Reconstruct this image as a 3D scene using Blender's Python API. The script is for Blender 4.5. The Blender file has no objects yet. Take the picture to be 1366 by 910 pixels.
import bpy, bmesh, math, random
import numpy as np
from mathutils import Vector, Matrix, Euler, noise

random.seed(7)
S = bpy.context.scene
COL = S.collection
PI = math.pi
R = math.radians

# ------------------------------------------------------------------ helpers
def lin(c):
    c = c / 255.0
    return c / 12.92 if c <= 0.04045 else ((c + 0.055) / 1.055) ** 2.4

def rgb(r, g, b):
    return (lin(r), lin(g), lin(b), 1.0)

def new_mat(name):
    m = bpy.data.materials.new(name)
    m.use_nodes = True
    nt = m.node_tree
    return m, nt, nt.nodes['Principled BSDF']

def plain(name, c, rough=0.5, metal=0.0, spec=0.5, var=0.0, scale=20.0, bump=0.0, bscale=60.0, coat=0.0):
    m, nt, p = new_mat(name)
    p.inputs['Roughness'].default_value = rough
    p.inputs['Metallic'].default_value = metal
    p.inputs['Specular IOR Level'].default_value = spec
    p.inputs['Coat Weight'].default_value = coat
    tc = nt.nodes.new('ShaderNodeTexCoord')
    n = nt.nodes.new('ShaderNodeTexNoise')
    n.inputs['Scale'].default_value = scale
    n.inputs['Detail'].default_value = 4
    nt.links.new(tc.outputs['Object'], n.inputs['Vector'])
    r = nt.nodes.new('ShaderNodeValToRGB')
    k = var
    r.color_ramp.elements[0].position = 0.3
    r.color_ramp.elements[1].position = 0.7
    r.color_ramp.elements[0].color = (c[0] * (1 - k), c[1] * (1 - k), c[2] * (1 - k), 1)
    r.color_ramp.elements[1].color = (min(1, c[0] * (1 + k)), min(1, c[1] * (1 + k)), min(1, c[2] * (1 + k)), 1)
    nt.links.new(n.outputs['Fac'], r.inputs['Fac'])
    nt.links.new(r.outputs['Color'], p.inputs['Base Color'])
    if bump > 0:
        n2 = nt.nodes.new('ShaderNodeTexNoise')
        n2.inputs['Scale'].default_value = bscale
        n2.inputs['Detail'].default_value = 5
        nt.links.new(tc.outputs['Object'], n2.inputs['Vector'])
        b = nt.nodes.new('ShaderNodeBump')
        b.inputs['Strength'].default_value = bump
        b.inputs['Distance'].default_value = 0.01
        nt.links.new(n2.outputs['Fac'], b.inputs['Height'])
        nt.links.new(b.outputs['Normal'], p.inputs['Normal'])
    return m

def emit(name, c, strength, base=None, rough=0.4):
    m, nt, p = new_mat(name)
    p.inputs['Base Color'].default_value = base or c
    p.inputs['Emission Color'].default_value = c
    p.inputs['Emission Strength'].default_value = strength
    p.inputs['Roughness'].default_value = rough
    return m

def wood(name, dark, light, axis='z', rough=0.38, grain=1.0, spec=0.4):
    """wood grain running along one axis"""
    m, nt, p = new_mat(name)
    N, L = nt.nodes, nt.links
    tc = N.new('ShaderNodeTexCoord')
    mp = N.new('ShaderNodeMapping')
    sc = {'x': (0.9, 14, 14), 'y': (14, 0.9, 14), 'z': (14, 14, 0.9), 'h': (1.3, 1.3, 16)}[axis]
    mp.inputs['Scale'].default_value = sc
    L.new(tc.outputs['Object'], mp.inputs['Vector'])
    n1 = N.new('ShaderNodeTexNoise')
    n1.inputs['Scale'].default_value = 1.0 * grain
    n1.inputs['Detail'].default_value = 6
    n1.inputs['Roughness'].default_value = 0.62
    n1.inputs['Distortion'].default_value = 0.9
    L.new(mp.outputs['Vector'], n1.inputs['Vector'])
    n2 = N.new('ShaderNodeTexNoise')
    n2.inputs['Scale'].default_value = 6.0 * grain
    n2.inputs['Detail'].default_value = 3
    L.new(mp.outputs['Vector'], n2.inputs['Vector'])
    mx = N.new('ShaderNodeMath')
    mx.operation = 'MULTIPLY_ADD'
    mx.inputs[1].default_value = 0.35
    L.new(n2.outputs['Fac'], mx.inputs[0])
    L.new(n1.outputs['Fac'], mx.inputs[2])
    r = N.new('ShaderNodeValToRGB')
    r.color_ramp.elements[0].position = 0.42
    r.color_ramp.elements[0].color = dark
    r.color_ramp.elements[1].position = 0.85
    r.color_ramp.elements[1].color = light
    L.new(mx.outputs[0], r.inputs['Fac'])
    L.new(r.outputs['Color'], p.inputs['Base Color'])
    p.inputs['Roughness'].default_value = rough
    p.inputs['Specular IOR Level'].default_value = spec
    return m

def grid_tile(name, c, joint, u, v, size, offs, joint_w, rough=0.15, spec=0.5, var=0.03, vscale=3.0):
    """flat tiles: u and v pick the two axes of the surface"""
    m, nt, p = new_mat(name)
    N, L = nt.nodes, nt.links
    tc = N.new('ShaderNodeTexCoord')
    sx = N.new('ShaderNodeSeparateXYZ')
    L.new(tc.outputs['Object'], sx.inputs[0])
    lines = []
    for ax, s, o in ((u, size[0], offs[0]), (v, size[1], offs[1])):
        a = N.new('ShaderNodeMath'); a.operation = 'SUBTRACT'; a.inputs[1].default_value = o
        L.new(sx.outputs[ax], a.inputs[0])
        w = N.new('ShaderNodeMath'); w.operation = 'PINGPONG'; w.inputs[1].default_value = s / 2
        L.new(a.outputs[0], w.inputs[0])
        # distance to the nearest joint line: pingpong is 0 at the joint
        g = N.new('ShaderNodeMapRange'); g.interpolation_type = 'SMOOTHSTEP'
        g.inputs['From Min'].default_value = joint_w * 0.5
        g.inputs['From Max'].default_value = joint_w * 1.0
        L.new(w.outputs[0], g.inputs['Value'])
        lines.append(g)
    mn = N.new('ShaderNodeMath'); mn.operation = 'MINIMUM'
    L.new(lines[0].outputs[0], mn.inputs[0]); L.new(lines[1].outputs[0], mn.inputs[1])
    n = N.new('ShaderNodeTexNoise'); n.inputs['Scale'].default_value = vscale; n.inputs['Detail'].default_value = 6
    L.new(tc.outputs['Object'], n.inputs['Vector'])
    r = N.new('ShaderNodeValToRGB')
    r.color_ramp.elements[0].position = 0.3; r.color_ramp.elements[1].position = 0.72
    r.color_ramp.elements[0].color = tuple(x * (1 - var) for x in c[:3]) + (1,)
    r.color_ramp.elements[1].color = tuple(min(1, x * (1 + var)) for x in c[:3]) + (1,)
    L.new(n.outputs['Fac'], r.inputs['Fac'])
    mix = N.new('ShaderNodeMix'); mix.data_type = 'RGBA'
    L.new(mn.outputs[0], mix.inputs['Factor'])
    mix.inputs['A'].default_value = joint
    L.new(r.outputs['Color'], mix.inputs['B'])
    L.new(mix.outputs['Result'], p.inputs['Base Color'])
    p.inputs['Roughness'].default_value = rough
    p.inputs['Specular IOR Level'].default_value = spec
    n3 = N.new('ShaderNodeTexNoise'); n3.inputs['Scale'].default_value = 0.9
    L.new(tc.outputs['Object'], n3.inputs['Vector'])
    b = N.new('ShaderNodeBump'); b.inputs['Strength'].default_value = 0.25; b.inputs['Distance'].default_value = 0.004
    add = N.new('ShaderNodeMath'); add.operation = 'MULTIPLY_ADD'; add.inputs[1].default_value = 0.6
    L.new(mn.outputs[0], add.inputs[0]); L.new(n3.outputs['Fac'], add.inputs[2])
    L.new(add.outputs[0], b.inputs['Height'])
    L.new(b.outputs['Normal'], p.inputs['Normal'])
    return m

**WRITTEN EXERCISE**
Write out the material from the first line to the last, exactly.

**PROBLEM SOLUTION**
Reconstruct this image as a 3D scene using Blender's Python API. The script is for Blender 4.5. The Blender file has no objects yet. Take the picture to be 1366 by 910 pixels.
import bpy, bmesh, math, random
import numpy as np
from mathutils import Vector, Matrix, Euler, noise

random.seed(7)
S = bpy.context.scene
COL = S.collection
PI = math.pi
R = math.radians

# ------------------------------------------------------------------ helpers
def lin(c):
    c = c / 255.0
    return c / 12.92 if c <= 0.04045 else ((c + 0.055) / 1.055) ** 2.4

def rgb(r, g, b):
    return (lin(r), lin(g), lin(b), 1.0)

def new_mat(name):
    m = bpy.data.materials.new(name)
    m.use_nodes = True
    nt = m.node_tree
    return m, nt, nt.nodes['Principled BSDF']

def plain(name, c, rough=0.5, metal=0.0, spec=0.5, var=0.0, scale=20.0, bump=0.0, bscale=60.0, coat=0.0):
    m, nt, p = new_mat(name)
    p.inputs['Roughness'].default_value = rough
    p.inputs['Metallic'].default_value = metal
    p.inputs['Specular IOR Level'].default_value = spec
    p.inputs['Coat Weight'].default_value = coat
    tc = nt.nodes.new('ShaderNodeTexCoord')
    n = nt.nodes.new('ShaderNodeTexNoise')
    n.inputs['Scale'].default_value = scale
    n.inputs['Detail'].default_value = 4
    nt.links.new(tc.outputs['Object'], n.inputs['Vector'])
    r = nt.nodes.new('ShaderNodeValToRGB')
    k = var
    r.color_ramp.elements[0].position = 0.3
    r.color_ramp.elements[1].position = 0.7
    r.color_ramp.elements[0].color = (c[0] * (1 - k), c[1] * (1 - k), c[2] * (1 - k), 1)
    r.color_ramp.elements[1].color = (min(1, c[0] * (1 + k)), min(1, c[1] * (1 + k)), min(1, c[2] * (1 + k)), 1)
    nt.links.new(n.outputs['Fac'], r.inputs['Fac'])
    nt.links.new(r.outputs['Color'], p.inputs['Base Color'])
    if bump > 0:
        n2 = nt.nodes.new('ShaderNodeTexNoise')
        n2.inputs['Scale'].default_value = bscale
        n2.inputs['Detail'].default_value = 5
        nt.links.new(tc.outputs['Object'], n2.inputs['Vector'])
        b = nt.nodes.new('ShaderNodeBump')
        b.inputs['Strength'].default_value = bump
        b.inputs['Distance'].default_value = 0.01
        nt.links.new(n2.outputs['Fac'], b.inputs['Height'])
        nt.links.new(b.outputs['Normal'], p.inputs['Normal'])
    return m

def emit(name, c, strength, base=None, rough=0.4):
    m, nt, p = new_mat(name)
    p.inputs['Base Color'].default_value = base or c
    p.inputs['Emission Color'].default_value = c
    p.inputs['Emission Strength'].default_value = strength
    p.inputs['Roughness'].default_value = rough
    return m

def wood(name, dark, light, axis='z', rough=0.38, grain=1.0, spec=0.4):
    """wood grain running along one axis"""
    m, nt, p = new_mat(name)
    N, L = nt.nodes, nt.links
    tc = N.new('ShaderNodeTexCoord')
    mp = N.new('ShaderNodeMapping')
    sc = {'x': (0.9, 14, 14), 'y': (14, 0.9, 14), 'z': (14, 14, 0.9), 'h': (1.3, 1.3, 16)}[axis]
    mp.inputs['Scale'].default_value = sc
    L.new(tc.outputs['Object'], mp.inputs['Vector'])
    n1 = N.new('ShaderNodeTexNoise')
    n1.inputs['Scale'].default_value = 1.0 * grain
    n1.inputs['Detail'].default_value = 6
    n1.inputs['Roughness'].default_value = 0.62
    n1.inputs['Distortion'].default_value = 0.9
    L.new(mp.outputs['Vector'], n1.inputs['Vector'])
    n2 = N.new('ShaderNodeTexNoise')
    n2.inputs['Scale'].default_value = 6.0 * grain
    n2.inputs['Detail'].default_value = 3
    L.new(mp.outputs['Vector'], n2.inputs['Vector'])
    mx = N.new('ShaderNodeMath')
    mx.operation = 'MULTIPLY_ADD'
    mx.inputs[1].default_value = 0.35
    L.new(n2.outputs['Fac'], mx.inputs[0])
    L.new(n1.outputs['Fac'], mx.inputs[2])
    r = N.new('ShaderNodeValToRGB')
    r.color_ramp.elements[0].position = 0.42
    r.color_ramp.elements[0].color = dark
    r.color_ramp.elements[1].position = 0.85
    r.color_ramp.elements[1].color = light
    L.new(mx.outputs[0], r.inputs['Fac'])
    L.new(r.outputs['Color'], p.inputs['Base Color'])
    p.inputs['Roughness'].default_value = rough
    p.inputs['Specular IOR Level'].default_value = spec
    return m

def grid_tile(name, c, joint, u, v, size, offs, joint_w, rough=0.15, spec=0.5, var=0.03, vscale=3.0):
    """flat tiles: u and v pick the two axes of the surface"""
    m, nt, p = new_mat(name)
    N, L = nt.nodes, nt.links
    tc = N.new('ShaderNodeTexCoord')
    sx = N.new('ShaderNodeSeparateXYZ')
    L.new(tc.outputs['Object'], sx.inputs[0])
    lines = []
    for ax, s, o in ((u, size[0], offs[0]), (v, size[1], offs[1])):
        a = N.new('ShaderNodeMath'); a.operation = 'SUBTRACT'; a.inputs[1].default_value = o
        L.new(sx.outputs[ax], a.inputs[0])
        w = N.new('ShaderNodeMath'); w.operation = 'PINGPONG'; w.inputs[1].default_value = s / 2
        L.new(a.outputs[0], w.inputs[0])
        # distance to the nearest joint line: pingpong is 0 at the joint
        g = N.new('ShaderNodeMapRange'); g.interpolation_type = 'SMOOTHSTEP'
        g.inputs['From Min'].default_value = joint_w * 0.5
        g.inputs['From Max'].default_value = joint_w * 1.0
        L.new(w.outputs[0], g.inputs['Value'])
        lines.append(g)
    mn = N.new('ShaderNodeMath'); mn.operation = 'MINIMUM'
    L.new(lines[0].outputs[0], mn.inputs[0]); L.new(lines[1].outputs[0], mn.inputs[1])
    n = N.new('ShaderNodeTexNoise'); n.inputs['Scale'].default_value = vscale; n.inputs['Detail'].default_value = 6
    L.new(tc.outputs['Object'], n.inputs['Vector'])
    r = N.new('ShaderNodeValToRGB')
    r.color_ramp.elements[0].position = 0.3; r.color_ramp.elements[1].position = 0.72
    r.color_ramp.elements[0].color = tuple(x * (1 - var) for x in c[:3]) + (1,)
    r.color_ramp.elements[1].color = tuple(min(1, x * (1 + var)) for x in c[:3]) + (1,)
    L.new(n.outputs['Fac'], r.inputs['Fac'])
    mix = N.new('ShaderNodeMix'); mix.data_type = 'RGBA'
    L.new(mn.outputs[0], mix.inputs['Factor'])
    mix.inputs['A'].default_value = joint
    L.new(r.outputs['Color'], mix.inputs['B'])
    L.new(mix.outputs['Result'], p.inputs['Base Color'])
    p.inputs['Roughness'].default_value = rough
    p.inputs['Specular IOR Level'].default_value = spec
    n3 = N.new('ShaderNodeTexNoise'); n3.inputs['Scale'].default_value = 0.9
    L.new(tc.outputs['Object'], n3.inputs['Vector'])
    b = N.new('ShaderNodeBump'); b.inputs['Strength'].default_value = 0.25; b.inputs['Distance'].default_value = 0.004
    add = N.new('ShaderNodeMath'); add.operation = 'MULTIPLY_ADD'; add.inputs[1].default_value = 0.6
    L.new(mn.outputs[0], add.inputs[0]); L.new(n3.outputs['Fac'], add.inputs[2])
    L.new(add.outputs[0], b.inputs['Height'])
    L.new(b.outputs['Normal'], p.inputs['Normal'])
    return m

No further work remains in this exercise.